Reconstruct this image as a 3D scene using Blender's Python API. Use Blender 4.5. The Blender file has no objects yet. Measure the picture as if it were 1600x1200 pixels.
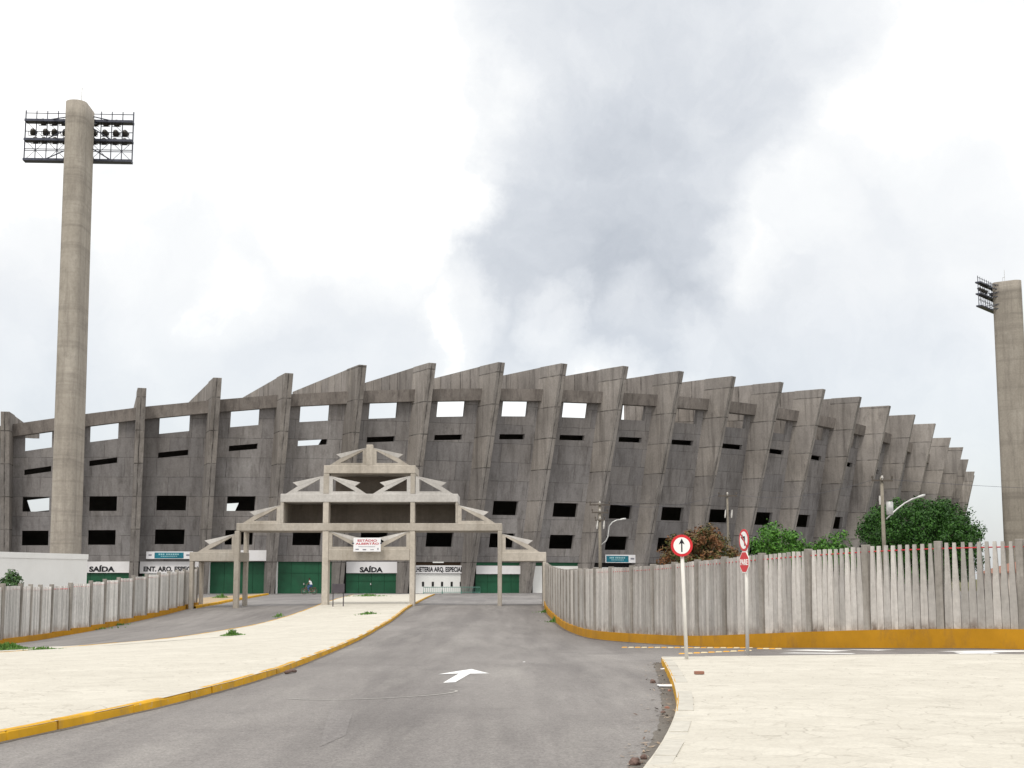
import bpy, bmesh, math, random
from mathutils import Vector, Matrix, noise as mnoise
R = math.radians
random.seed(7)
SC = bpy.context.scene
COL = SC.collection

# ------------------------------------------------------------------ camera
FPX, HORIZON, EYE = 2200.0, 905.0, 1.6          # focal length and horizon measured on the 1600 x 1200 photograph
PITCH = math.atan((HORIZON - 600.0) / FPX)
CP, SP = math.cos(PITCH), math.sin(PITCH)
cam_d = bpy.data.cameras.new('camera')
cam_d.sensor_width = 36.0
cam_d.lens = FPX / 1600.0 * 36.0
cam_d.clip_start, cam_d.clip_end = 0.1, 20000.0
cam = bpy.data.objects.new('camera', cam_d)
COL.objects.link(cam)
cam.location = (0, 0, EYE)
cam.rotation_euler = (math.pi / 2 + PITCH, 0, 0)
SC.camera = cam

# ------------------------------------------------------------------ light
SC.view_settings.view_transform = 'Standard'
SC.view_settings.look = 'None'
SC.view_settings.exposure = 0.2
SC.view_settings.gamma = 1.0
SC.view_settings.use_curve_mapping = False
SUN_EL, SUN_AZ = 55.0, 198.0                      # azimuth clockwise from +Y
sd = bpy.data.lights.new('sun', 'SUN')
sd.energy = 1.5
sd.angle = R(14)
sd.color = (1.0, 0.95, 0.87)
so = bpy.data.objects.new('sun', sd)
COL.objects.link(so)
_sd = Vector((math.sin(R(SUN_AZ)) * math.cos(R(SUN_EL)), math.cos(R(SUN_AZ)) * math.cos(R(SUN_EL)), math.sin(R(SUN_EL))))
so.rotation_euler = (-_sd).to_track_quat('-Z', 'Y').to_euler()

def pix_dir(px, py):
    k, m = (600 - py) / FPX, (px - 800) / FPX
    return Vector((m, CP - k * SP, SP + k * CP)).normalized()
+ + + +
● EXERCISE TASK: Quote the data exactly, leaving every image out of the copy.

● TASK SOLUTION:
Reconstruct this image as a 3D scene using Blender's Python API. Use Blender 4.5. The Blender file has no objects yet. Measure the picture as if it were 1600x1200 pixels.
import bpy, bmesh, math, random
from mathutils import Vector, Matrix, noise as mnoise
R = math.radians
random.seed(7)
SC = bpy.context.scene
COL = SC.collection

# ------------------------------------------------------------------ camera
FPX, HORIZON, EYE = 2200.0, 905.0, 1.6          # focal length and horizon measured on the 1600 x 1200 photograph
PITCH = math.atan((HORIZON - 600.0) / FPX)
CP, SP = math.cos(PITCH), math.sin(PITCH)
cam_d = bpy.data.cameras.new('camera')
cam_d.sensor_width = 36.0
cam_d.lens = FPX / 1600.0 * 36.0
cam_d.clip_start, cam_d.clip_end = 0.1, 20000.0
cam = bpy.data.objects.new('camera', cam_d)
COL.objects.link(cam)
cam.location = (0, 0, EYE)
cam.rotation_euler = (math.pi / 2 + PITCH, 0, 0)
SC.camera = cam

# ------------------------------------------------------------------ light
SC.view_settings.view_transform = 'Standard'
SC.view_settings.look = 'None'
SC.view_settings.exposure = 0.2
SC.view_settings.gamma = 1.0
SC.view_settings.use_curve_mapping = False
SUN_EL, SUN_AZ = 55.0, 198.0                      # azimuth clockwise from +Y
sd = bpy.data.lights.new('sun', 'SUN')
sd.energy = 1.5
sd.angle = R(14)
sd.color = (1.0, 0.95, 0.87)
so = bpy.data.objects.new('sun', sd)
COL.objects.link(so)
_sd = Vector((math.sin(R(SUN_AZ)) * math.cos(R(SUN_EL)), math.cos(R(SUN_AZ)) * math.cos(R(SUN_EL)), math.sin(R(SUN_EL))))
so.rotation_euler = (-_sd).to_track_quat('-Z', 'Y').to_euler()

def pix_dir(px, py):
    k, m = (600 - py) / FPX, (px - 800) / FPX
    return Vector((m, CP - k * SP, SP + k * CP)).normalized()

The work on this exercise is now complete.